The ad network increased Yahoo's shares

Dec 7, 2006 10:20 GMT  ·  By

Panama is an advertising platform that was meant to represent a powerful system that will fix all the issues with the company's ads service, an area that received a huge number of complaints from its users.

It seems like the first result of this advertising system appeared yesterday, when the shares of Yahoo raised $0.48 to $27.38. At the moment of the Panama's release, Wall Street showed clearly that Yahoo must fix the ad problems, a fact also sustained by Wenda Harris Millard who said: "Wall Street wants revenue per search fixed, they are obsessed with it."

Several comparisons were made to Google AdWords, and MSN adCenter, and Panama appeared to compare favorably with both online ad platforms. Ease of use, a robust interface to target ads by state and locality, and removal of several legacy quirks were cited as positive improvements," Bear Stearns analyst Robert Peck said.

According to Red Hearing, "Last year, Yahoo generated an estimated $2 billion in revenues from online ads that run alongside search results on its sites, compared with $6 billion that Google earned for the same types of ads. As a result, Sunnyvale, California-based Yahoo spent two-years overhauling its ad system to be more competitive with that of industry leader Google.
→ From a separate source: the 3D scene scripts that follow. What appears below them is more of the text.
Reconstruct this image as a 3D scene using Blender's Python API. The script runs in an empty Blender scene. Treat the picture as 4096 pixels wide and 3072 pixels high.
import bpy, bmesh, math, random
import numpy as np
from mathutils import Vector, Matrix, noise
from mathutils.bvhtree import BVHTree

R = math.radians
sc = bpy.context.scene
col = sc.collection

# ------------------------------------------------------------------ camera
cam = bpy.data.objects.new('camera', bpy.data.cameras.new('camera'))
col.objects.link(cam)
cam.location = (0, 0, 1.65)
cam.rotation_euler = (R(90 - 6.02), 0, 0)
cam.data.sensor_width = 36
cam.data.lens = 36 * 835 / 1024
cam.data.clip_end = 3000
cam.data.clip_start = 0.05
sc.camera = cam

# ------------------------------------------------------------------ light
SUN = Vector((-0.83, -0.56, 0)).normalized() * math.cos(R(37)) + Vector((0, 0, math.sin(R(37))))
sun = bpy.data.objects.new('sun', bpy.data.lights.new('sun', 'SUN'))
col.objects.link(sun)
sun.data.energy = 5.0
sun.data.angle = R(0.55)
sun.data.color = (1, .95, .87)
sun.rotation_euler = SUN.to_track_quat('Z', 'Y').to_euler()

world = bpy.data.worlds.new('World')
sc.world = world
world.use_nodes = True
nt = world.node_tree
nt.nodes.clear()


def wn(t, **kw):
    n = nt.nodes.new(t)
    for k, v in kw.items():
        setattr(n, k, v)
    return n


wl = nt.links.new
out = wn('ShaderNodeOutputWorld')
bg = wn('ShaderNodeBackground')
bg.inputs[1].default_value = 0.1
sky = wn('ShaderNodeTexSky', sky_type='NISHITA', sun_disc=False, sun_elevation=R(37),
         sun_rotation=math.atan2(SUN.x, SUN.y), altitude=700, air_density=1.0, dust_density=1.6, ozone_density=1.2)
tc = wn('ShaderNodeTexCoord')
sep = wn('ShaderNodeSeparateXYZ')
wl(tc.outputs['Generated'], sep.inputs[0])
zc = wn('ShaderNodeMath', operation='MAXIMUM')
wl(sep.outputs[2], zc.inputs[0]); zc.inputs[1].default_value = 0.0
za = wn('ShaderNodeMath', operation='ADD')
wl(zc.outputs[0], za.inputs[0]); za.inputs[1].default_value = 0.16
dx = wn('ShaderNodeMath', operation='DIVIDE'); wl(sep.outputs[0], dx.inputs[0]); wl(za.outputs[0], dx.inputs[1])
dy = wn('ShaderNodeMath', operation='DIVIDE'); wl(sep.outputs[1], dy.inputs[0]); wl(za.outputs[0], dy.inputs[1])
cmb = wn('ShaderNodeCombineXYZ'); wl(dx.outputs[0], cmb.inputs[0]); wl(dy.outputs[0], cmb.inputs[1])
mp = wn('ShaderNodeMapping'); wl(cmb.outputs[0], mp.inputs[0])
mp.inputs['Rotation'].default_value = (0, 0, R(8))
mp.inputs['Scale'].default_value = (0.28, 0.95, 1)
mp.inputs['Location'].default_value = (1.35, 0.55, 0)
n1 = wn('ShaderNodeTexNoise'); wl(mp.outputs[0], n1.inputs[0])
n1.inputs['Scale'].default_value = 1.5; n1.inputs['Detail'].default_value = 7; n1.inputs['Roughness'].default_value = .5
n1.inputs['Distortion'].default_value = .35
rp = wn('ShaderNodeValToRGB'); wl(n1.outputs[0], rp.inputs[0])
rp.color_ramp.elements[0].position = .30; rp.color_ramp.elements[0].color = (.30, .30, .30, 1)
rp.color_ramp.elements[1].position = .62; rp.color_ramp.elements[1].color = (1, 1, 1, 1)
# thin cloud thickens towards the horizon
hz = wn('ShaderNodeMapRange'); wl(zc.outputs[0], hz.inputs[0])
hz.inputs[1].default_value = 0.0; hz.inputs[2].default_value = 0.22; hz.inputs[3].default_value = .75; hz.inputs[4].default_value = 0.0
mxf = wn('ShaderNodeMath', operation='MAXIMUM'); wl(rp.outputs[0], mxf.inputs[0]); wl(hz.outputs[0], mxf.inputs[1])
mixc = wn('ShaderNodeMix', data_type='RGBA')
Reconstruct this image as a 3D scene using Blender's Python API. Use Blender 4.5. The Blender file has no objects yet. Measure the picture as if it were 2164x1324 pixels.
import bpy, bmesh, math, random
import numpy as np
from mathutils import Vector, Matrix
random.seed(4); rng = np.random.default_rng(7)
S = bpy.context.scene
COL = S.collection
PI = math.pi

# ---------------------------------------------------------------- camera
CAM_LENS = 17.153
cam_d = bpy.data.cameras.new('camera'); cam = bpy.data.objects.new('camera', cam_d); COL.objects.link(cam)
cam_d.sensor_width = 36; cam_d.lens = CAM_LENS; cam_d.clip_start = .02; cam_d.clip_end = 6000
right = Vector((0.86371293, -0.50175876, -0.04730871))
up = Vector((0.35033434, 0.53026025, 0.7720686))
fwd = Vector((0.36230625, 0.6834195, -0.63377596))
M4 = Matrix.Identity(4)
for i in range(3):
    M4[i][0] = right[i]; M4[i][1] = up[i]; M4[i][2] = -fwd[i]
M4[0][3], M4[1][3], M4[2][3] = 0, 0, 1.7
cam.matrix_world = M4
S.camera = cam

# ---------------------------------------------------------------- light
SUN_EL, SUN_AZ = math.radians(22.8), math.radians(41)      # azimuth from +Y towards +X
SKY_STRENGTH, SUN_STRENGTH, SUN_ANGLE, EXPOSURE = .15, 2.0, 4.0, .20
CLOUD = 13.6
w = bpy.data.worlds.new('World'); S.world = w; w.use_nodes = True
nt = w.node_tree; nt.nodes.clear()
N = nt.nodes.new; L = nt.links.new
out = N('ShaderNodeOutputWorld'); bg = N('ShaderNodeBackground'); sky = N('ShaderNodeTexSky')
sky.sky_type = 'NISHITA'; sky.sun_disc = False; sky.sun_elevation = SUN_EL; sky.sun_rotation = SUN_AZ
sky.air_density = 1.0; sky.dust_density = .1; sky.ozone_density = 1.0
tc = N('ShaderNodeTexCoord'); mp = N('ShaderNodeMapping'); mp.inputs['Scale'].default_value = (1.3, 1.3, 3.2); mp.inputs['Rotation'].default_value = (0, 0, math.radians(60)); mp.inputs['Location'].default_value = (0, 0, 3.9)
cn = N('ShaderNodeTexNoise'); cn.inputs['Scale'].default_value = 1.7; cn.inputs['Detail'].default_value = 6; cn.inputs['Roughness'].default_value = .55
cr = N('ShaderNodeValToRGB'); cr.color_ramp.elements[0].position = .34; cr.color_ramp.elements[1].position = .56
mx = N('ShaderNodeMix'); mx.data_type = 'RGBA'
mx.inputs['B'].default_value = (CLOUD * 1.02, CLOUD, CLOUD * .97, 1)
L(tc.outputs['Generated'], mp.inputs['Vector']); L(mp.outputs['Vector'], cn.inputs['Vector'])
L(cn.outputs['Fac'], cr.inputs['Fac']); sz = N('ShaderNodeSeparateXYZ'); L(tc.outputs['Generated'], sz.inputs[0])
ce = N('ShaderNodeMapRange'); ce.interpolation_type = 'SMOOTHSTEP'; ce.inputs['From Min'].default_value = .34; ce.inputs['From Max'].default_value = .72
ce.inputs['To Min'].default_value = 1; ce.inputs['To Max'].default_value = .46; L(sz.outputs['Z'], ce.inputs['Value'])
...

Yahoo has said that it doesn't expect Panama revenues to impact financials until the end of the first quarter 2007."

We cannot guess if Panama was released to revamp the company or it was one of the services Yahoo planned to attract customers. It's sure that if the advertising platform continues its home run, it is possible to save Yahoo's shares that have fallen with 37 percent last year.

It's obvious that Yahoo needs a shock to revive the company. The Peanut Butter Manifesto, many executive departures, the announcement of the planned internal reorganization. All of these are representing signs for a crisis. Is Panama going to be the hero?